Exactly the lines from the start of the data below through the line that contains "COL = scene.collection" are to be copied, with pictures left out.

==== Source excerpt

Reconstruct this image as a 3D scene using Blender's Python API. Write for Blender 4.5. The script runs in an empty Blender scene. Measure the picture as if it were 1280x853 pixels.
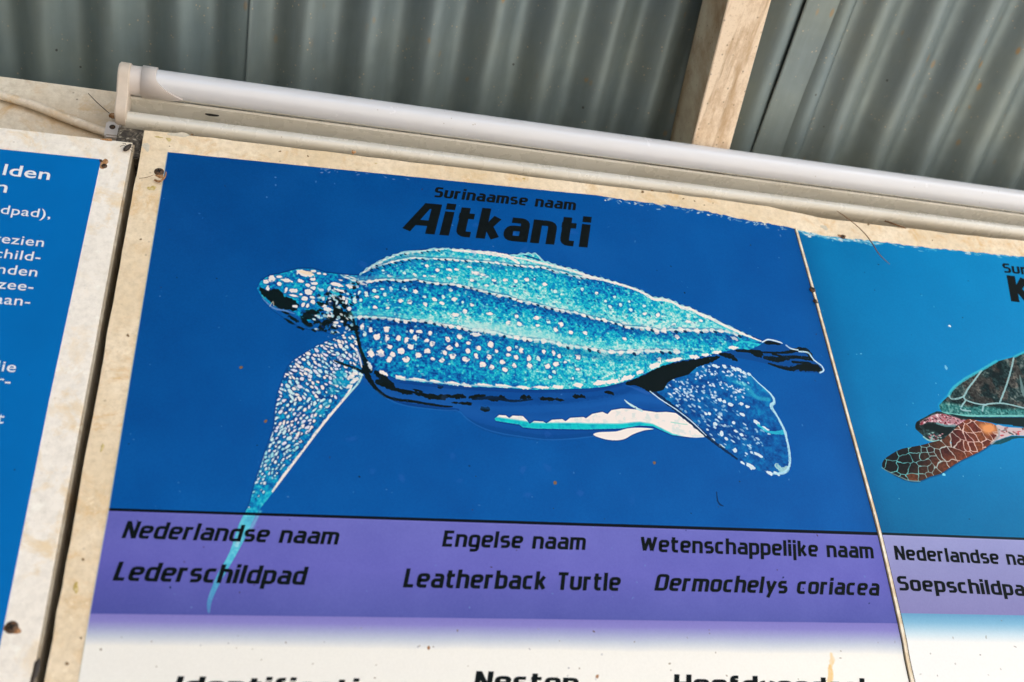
import bpy, bmesh, math, random
import numpy as np
from mathutils import Vector, Matrix

random.seed(7)
RNG = np.random.default_rng(11)
R = math.radians
scene = bpy.context.scene
COL = scene.collection

# ------------------------------------------------------------------ camera
# World: board face is the plane y = 0, x to the right, z up, metres; the camera stands 0.72 m in front of it.
CX, CY = 640.0, 426.5
VV = (507.0, -1640.0); HH = (5330.0, 805.0)
FPX = math.sqrt(-((VV[0]-CX)*(HH[0]-CX) + (VV[1]-CY)*(HH[1]-CY)))
def _dir(p): return np.array([p[0]-CX, -(p[1]-CY), -FPX])
_X = _dir(HH); _X /= np.linalg.norm(_X)
_Z = _dir(VV); _Z /= np.linalg.norm(_Z)
_Y = np.cross(_Z, _X)
ROT = np.array([_X, _Y, _Z])
CAM = np.array([0.0, -0.72, 0.0])

cam_d = bpy.data.cameras.new("camera")
cam = bpy.data.objects.new("camera", cam_d)
COL.objects.link(cam)
cam_d.sensor_width = 36.0
cam_d.lens = 36.0 * FPX / 1280.0
cam_d.clip_start = 0.02
cam_d.clip_end = 2000.0
m4 = Matrix([[*ROT[0], CAM[0]], [*ROT[1], CAM[1]], [*ROT[2], CAM[2]], [0, 0, 0, 1]])
cam.matrix_world = m4
cam_d.dof.use_dof = True
cam_d.dof.focus_distance = 0.90
cam_d.dof.aperture_fstop = 5.0
scene.camera = cam

# ------------------------------------------------------------------ light
SUN_EL, SUN_AZ = R(48), R(62)          # azimuth measured from -Y (viewer side) towards +X
world = bpy.data.worlds.new("World")
scene.world = world
world.use_nodes = True
wn = world.node_tree
wn.nodes.clear()
sky = wn.nodes.new("ShaderNodeTexSky")
sky.sky_type = 'NISHITA'
sky.sun_disc = False
sky.sun_elevation = SUN_EL
sdir = Vector((math.sin(SUN_AZ)*math.cos(SUN_EL), -math.cos(SUN_AZ)*math.cos(SUN_EL), math.sin(SUN_EL)))
sky.sun_rotation = math.atan2(sdir.x, sdir.y)
sky.air_density = 1.0
sky.dust_density = 3.0
sky.ozone_density = 1.0
bg = wn.nodes.new("ShaderNodeBackground")
bg.inputs[1].default_value = 0.15
wo = wn.nodes.new("ShaderNodeOutputWorld")
wn.links.new(sky.outputs[0], bg.inputs[0])
wn.links.new(bg.outputs[0], wo.inputs[0])
sun_d = bpy.data.lights.new("sun", 'SUN')
sun_d.energy = 4.2
sun_d.angle = R(0.6)
sun_d.color = (1.0, 0.965, 0.92)
sun = bpy.data.objects.new("sun", sun_d)
COL.objects.link(sun)
sun.rotation_euler = (-sdir).to_track_quat('-Z', 'Y').to_euler()

scene.view_settings.view_transform = 'Standard'
scene.view_settings.look = 'None'
scene.view_settings.exposure = 1.68
scene.view_settings.gamma = 1.0
scene.view_settings.use_curve_mapping = False

# ------------------------------------------------------------------ measuring helpers
def ray(px, py): return ROT @ _dir((px, py))
def at_y(px, py, y=0.0):
    r = ray(px, py)
    return CAM + r*(y-CAM[1])/r[1]
def bxz(px, py, y=0.0):
    q = at_y(px, py, y)
    return (q[0], q[2])

# ------------------------------------------------------------------ object helpers
def obj(name, mesh, mat=None, parent=None, loc=(0, 0, 0)):
    o = bpy.data.objects.new(name, mesh)
    COL.objects.link(o)
    o.location = loc
    if mat: mesh.materials.append(mat)
    if parent: o.parent = parent
    return o
def thing(name, label, cat, loc=(0, 0, 0), group=None):
    o = bpy.data.objects.new(name, None)
    COL.objects.link(o)
    o.location = loc
    o.empty_display_size = 0.05
    o['label'] = label; o['category'] = cat
    if group: o['group'] = group
    return o
def tag(o, label, cat, group=None):
    o['label'] = label; o['category'] = cat
    if group: o['group'] = group
    return o
def mesh_of(name, verts, faces, smooth=False):
    me = bpy.data.meshes.new(name)
    me.from_pydata([tuple(v) for v in verts], [], faces)
    if smooth:
        for p in me.polygons: p.use_smooth = True
    me.update()
    return me
def bm_mesh(name, bm, smooth=False):
    bmesh.ops.recalc_face_normals(bm, faces=bm.faces)
    me = bpy.data.meshes.new(name)
    bm.to_mesh(me); bm.free()
    if smooth:
        for p in me.polygons: p.use_smooth = True
    return me
def prism_xz(name, poly, y_front, y_back, bevel=0.0):
    """A plate: outline in x,z, from y_front (towards the viewer) back to y_back."""
    bm = bmesh.new()
    f = [bm.verts.new((x, y_front, z)) for x, z in poly]
    b = [bm.verts.new((x, y_back, z)) for x, z in poly]
    n = len(poly)
    ff = bm.faces.new(f); bm.faces.new(b[::-1])
    for i in range(n):
        bm.faces.new((f[i], f[(i+1) % n], b[(i+1) % n], b[i]))
    if bevel:
        bmesh.ops.bevel(bm, geom=list(ff.edges), offset=bevel, segments=2, affect='EDGES')
    return bm_mesh(name, bm)
def box_bm(bm, x0, x1, y0, y1, z0, z1):
    vs = [bm.verts.new((x, y, z)) for x in (x0, x1) for y in (y0, y1) for z in (z0, z1)]
    for q in ((0, 1, 3, 2), (4, 6, 7, 5), (0, 4, 5, 1), (2, 3, 7, 6), (0, 2, 6, 4), (1, 5, 7, 3)):
        bm.faces.new([vs[i] for i in q])
def tube_mesh(name, pts, rad, seg=12, rads=None):
    pts = [Vector([float(c) for c in p]) for p in pts]
    rads = [float(r_) for r_ in rads] if rads is not None else None
    bm = bmesh.new(); rings = []
    for i, p in enumerate(pts):
        a = pts[max(i-1, 0)]; b = pts[min(i+1, len(pts)-1)]
        t = (b-a).normalized()
        u = t.cross(Vector((0, 0.3, 1))).normalized(); v = t.cross(u)
        rr = rads[i] if rads else rad
        rings.append([bm.verts.new(p + rr*(math.cos(k*2*math.pi/seg)*u + math.sin(k*2*math.pi/seg)*v)) for k in range(seg)])
    for i in range(len(rings)-1):
        for k in range(seg):
            bm.faces.new((rings[i][k], rings[i][(k+1) % seg], rings[i+1][(k+1) % seg], rings[i+1][k]))
    bm.faces.new(rings[0][::-1]); bm.faces.new(rings[-1])
    return bm_mesh(name, bm, True)
def sweep_x(name, prof, x0, x1, smooth=True, nx=1):
    """Closed y,z profile swept along x."""
    bm = bmesh.new(); rings = []
    for i in range(nx+1):
        x = x0 + (x1-x0)*i/nx
        rings.append([bm.verts.new((x, y, z)) for y, z in prof])
    n = len(prof)
    for a, b in zip(rings, rings[1:]):
        for k in range(n):
            bm.faces.new((a[k], a[(k+1) % n], b[(k+1) % n], b[k]))
    bm.faces.new(rings[0][::-1]); bm.faces.new(rings[-1])
    me = bm_mesh(name, bm)
    if smooth:
        for p in me.polygons: p.use_smooth = len(p.vertices) == 4
        me.set_sharp_from_angle(angle=R(38))
    return me
def catmull(pts, n=4, closed=True):
    P = np.array(pts, float); N = len(P); out = []
    for i in range(N if closed else N-1):
        if closed: a, b, c, d = P[(i-1) % N], P[i], P[(i+1) % N], P[(i+2) % N]
        else: a, b, c, d = P[max(i-1, 0)], P[i], P[i+1], P[min(i+2, N-1)]
        for k in range(n):
            t = k/n
            out.append(0.5*((2*b)+(c-a)*t+(2*a-5*b+4*c-d)*t*t+(-a+3*b-3*c+d)*t**3))
    if not closed: out.append(P[-1])
    return np.array(out)

# ------------------------------------------------------------------ material helpers
def lin(c): return tuple(((v/255/12.92) if v/255 <= 0.04045 else ((v/255+0.055)/1.055)**2.4) for v in c)
class Mat:
    def __init__(s, name, rough=0.6, spec=0.5, metal=0.0):
        s.m = bpy.data.materials.new(name); s.m.use_nodes = True
        s.t = s.m.node_tree; s.b = s.t.nodes["Principled BSDF"]
        s.b.inputs["Roughness"].default_value = rough
        s.b.inputs["Specular IOR Level"].default_value = spec
        s.b.inputs["Metallic"].default_value = metal
        s.tc = s.t.nodes.new("ShaderNodeTexCoord")
    def map(s, scale=(1, 1, 1), rot=(0, 0, 0)):
        n = s.t.nodes.new("ShaderNodeMapping")
        n.inputs["Scale"].default_value = scale; n.inputs["Rotation"].default_value = rot
        s.t.links.new(s.tc.outputs["Object"], n.inputs[0]); return n.outputs[0]
    def noise(s, sc, detail=4, rough=0.55, vec=None, dist=0.0):
        n = s.t.nodes.new("ShaderNodeTexNoise")
        n.inputs["Scale"].default_value = sc; n.inputs["Detail"].default_value = detail
        n.inputs["Roughness"].default_value = rough; n.inputs["Distortion"].default_value = dist
        s.t.links.new(vec or s.tc.outputs["Object"], n.inputs["Vector"]); return n.outputs["Fac"]
    def voro(s, sc, vec=None, out="Distance", rand=1.0):
        n = s.t.nodes.new("ShaderNodeTexVoronoi"); n.inputs["Scale"].default_value = sc
        n.inputs["Randomness"].default_value = rand
        s.t.links.new(vec or s.tc.outputs["Object"], n.inputs["Vector"]); return n.outputs[out]
    def ramp(s, fac, stops):
        n = s.t.nodes.new("ShaderNodeValToRGB"); e = n.color_ramp.elements
        while len(e) < len(stops): e.new(0.5)
        for el, (p, c) in zip(e, stops):
            el.position = p
            el.color = (c, c, c, 1) if isinstance(c, (int, float)) else (*c, 1)
        s.t.links.new(fac, n.inputs[0]); return n.outputs[0]
    def mix(s, fac, a, b, mode='MIX'):
        n = s.t.nodes.new("ShaderNodeMix"); n.data_type = 'RGBA'; n.blend_type = mode
        for v, i in ((fac, 0), (a, 6), (b, 7)):
            if isinstance(v, bpy.types.NodeSocket): s.t.links.new(v, n.inputs[i])
            elif isinstance(v, tuple): n.inputs[i].default_value = (*v, 1)
            else: n.inputs[i].default_value = v if i == 0 else (v, v, v, 1)
        return n.outputs[2]
    def math(s, op, a, b=0.0):
        n = s.t.nodes.new("ShaderNodeMath"); n.operation = op
        for v, i in ((a, 0), (b, 1)):
            if isinstance(v, bpy.types.NodeSocket): s.t.links.new(v, n.inputs[i])
            else: n.inputs[i].default_value = v
        return n.outputs[0]
    def color(s, c):
        if isinstance(c, tuple): s.b.inputs["Base Color"].default_value = (*c, 1)
        else: s.t.links.new(c, s.b.inputs["Base Color"])
        return s
    def rough(s, r): s.t.links.new(r, s.b.inputs["Roughness"]); return s
    def bump(s, h, strength=0.3, dist=0.001):
        n = s.t.nodes.new("ShaderNodeBump"); n.inputs["Strength"].default_value = strength
        n.inputs["Distance"].default_value = dist
        s.t.links.new(h, n.inputs["Height"]); s.t.links.new(n.outputs[0], s.b.inputs["Normal"]); return s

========

**Exercise output**.
Reconstruct this image as a 3D scene using Blender's Python API. Write for Blender 4.5. The script runs in an empty Blender scene. Measure the picture as if it were 1280x853 pixels.
import bpy, bmesh, math, random
import numpy as np
from mathutils import Vector, Matrix

random.seed(7)
RNG = np.random.default_rng(11)
R = math.radians
scene = bpy.context.scene
COL = scene.collection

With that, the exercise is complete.